The Reserve Bank of India said on Wednesday that it remained committed to reducing banks' cash reserve ratio from 8.5 per cent but this would depend on both domestic and external market conditions.

"Why not even more...," the Reserve Bank of India's Deputy Governor Y V Reddy said, responding to a suggestion that the cash reserve ratio (CRR) be cut to 3 per cent.

"We have given a commitment to reduce the CRR as soon as possible but it would depend on the pace of fiscal adjustment and the condition of global and domestic financial markets," he told a conference of bank economists.

He later told reporters the central bank had written to the government to amend legislation which sets a minimum CRR of 3 per cent and a minimum statutory liquidity ratio (SLR) of 25 per cent.

The SLR defines the amount banks need to invest in approved securities.

"Our idea is that the minimum of three percent of CRR and 25 per cent of SLR is rather high by international standards and that has to be changed and greater flexibility provided to the central bank to change this up or down," he said.

Need flexibility

"We have proposed that we should have flexibility as far as SLR is concerned," Reddy said.

"...the type of implicit taxes on the banking system through reserve ratios will have to be reviewed and that is one we have suggested in the amendment," he added, referring to changes already suggested by the central bank to existing legislation.

Reddy said that the government was considering the central bank's suggestions.

Reddy was non-committal when asked about chances of a rate cut which Indian financial markets have been speculating about since the US Federal Reserve eased rates earlier this month.

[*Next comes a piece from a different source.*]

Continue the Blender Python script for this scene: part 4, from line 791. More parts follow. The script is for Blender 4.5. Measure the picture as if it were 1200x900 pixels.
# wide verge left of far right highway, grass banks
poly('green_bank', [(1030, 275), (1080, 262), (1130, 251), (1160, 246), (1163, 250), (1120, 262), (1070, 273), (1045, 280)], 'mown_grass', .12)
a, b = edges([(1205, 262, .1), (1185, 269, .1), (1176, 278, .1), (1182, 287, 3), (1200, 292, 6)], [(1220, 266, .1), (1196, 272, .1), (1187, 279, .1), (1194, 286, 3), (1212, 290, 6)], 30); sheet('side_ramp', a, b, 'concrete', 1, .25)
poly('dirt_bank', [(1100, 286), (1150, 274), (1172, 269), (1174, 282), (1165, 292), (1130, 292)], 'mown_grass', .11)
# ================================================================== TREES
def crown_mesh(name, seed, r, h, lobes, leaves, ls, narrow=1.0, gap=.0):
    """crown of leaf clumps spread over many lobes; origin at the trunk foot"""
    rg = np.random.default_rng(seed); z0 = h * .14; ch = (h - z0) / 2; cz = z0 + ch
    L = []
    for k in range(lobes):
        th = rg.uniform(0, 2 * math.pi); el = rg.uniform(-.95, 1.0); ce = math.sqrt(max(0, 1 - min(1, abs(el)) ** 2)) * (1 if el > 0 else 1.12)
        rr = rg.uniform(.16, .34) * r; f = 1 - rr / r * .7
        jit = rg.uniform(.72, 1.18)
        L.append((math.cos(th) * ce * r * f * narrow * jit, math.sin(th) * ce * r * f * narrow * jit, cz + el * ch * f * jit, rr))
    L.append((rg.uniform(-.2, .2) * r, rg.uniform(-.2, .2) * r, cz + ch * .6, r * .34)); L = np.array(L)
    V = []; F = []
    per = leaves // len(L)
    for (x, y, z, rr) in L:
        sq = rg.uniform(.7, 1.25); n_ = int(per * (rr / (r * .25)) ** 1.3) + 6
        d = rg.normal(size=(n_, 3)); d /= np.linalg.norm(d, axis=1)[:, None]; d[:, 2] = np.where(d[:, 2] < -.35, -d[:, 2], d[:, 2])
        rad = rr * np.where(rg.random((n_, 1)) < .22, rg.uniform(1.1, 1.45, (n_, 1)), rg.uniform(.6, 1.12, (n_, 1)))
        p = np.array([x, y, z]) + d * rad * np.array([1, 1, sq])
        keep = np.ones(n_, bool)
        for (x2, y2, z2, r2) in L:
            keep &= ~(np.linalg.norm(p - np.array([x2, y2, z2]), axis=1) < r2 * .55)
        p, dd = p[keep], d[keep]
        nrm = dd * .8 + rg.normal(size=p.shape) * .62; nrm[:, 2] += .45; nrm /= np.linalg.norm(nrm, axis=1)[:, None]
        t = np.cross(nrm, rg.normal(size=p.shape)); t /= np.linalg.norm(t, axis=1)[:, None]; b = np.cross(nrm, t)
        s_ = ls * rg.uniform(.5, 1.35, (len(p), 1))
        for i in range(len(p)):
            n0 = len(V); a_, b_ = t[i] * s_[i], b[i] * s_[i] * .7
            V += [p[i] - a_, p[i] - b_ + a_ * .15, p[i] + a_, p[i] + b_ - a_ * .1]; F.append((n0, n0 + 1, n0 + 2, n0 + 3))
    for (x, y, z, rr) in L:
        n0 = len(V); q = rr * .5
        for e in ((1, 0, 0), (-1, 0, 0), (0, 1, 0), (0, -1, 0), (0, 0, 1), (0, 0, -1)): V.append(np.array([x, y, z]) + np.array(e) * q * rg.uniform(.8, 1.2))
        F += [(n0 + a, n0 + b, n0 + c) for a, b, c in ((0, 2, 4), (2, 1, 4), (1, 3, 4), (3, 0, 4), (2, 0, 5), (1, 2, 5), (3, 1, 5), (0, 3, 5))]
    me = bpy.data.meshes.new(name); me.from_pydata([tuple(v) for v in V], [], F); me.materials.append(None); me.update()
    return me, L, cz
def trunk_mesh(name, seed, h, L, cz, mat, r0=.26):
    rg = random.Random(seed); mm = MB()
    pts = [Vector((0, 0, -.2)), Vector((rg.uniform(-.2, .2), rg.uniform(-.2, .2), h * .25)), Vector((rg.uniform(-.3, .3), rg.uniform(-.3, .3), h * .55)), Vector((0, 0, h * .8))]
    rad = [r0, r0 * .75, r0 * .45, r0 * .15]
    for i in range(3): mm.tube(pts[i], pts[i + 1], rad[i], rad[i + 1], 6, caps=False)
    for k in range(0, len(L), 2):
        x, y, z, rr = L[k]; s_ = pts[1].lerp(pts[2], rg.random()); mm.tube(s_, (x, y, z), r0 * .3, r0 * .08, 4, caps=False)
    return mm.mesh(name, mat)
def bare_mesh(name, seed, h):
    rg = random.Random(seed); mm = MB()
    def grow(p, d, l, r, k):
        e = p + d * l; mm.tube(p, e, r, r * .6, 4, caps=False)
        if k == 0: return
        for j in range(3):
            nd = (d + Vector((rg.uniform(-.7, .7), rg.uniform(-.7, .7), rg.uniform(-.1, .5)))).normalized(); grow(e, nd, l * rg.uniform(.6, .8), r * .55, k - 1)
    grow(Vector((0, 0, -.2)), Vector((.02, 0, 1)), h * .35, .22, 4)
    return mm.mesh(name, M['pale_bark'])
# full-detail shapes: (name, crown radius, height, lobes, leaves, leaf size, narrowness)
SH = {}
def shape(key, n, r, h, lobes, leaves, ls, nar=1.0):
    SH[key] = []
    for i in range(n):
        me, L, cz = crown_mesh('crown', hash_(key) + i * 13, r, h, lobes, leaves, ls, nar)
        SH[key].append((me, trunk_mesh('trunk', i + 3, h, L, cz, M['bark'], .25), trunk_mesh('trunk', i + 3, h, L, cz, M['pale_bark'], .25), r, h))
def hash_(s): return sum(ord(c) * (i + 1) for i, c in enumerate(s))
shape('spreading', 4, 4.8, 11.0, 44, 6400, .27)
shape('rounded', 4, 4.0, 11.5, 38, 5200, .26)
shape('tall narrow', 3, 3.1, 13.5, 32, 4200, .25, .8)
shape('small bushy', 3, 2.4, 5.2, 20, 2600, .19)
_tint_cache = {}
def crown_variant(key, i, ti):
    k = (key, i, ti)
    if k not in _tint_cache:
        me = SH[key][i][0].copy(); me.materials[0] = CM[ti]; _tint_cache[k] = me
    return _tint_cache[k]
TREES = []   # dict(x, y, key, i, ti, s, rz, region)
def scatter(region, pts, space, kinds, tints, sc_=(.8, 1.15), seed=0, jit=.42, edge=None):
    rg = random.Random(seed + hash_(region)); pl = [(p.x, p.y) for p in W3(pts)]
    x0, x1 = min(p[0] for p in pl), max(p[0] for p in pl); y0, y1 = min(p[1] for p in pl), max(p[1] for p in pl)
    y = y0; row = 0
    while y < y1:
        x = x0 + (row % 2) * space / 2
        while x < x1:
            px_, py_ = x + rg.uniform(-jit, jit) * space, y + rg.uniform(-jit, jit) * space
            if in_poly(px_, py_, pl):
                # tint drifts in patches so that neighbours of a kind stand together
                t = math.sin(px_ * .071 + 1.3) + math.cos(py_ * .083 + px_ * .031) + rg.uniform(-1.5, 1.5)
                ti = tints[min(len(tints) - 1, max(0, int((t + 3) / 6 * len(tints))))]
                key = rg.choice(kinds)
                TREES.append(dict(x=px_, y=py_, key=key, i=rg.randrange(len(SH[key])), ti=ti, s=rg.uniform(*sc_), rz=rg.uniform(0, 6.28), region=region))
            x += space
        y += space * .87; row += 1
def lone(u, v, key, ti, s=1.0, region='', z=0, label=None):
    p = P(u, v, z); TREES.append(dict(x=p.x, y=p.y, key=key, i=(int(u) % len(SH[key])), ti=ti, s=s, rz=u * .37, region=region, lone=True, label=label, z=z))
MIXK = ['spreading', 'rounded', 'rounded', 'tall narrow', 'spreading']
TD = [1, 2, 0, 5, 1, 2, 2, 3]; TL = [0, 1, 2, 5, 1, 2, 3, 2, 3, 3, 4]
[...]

"I am not favouring anything but the factor is there," he said, referring to the level of core inflation.

He said he had nothing further to add to comments made on Monday by RBI Governor Bimal Jalan who said the current level of core inflation, at 3.4 per cent, was comfortable and that the interest rate environment was positive.

Core inflation is reflected in the prices of manufactured and primary products.

Headline inflation, measured by the wholesale price index, has been rising steadily over the past few months and grew 8.16 per cent year-on-year in the week ended December 30.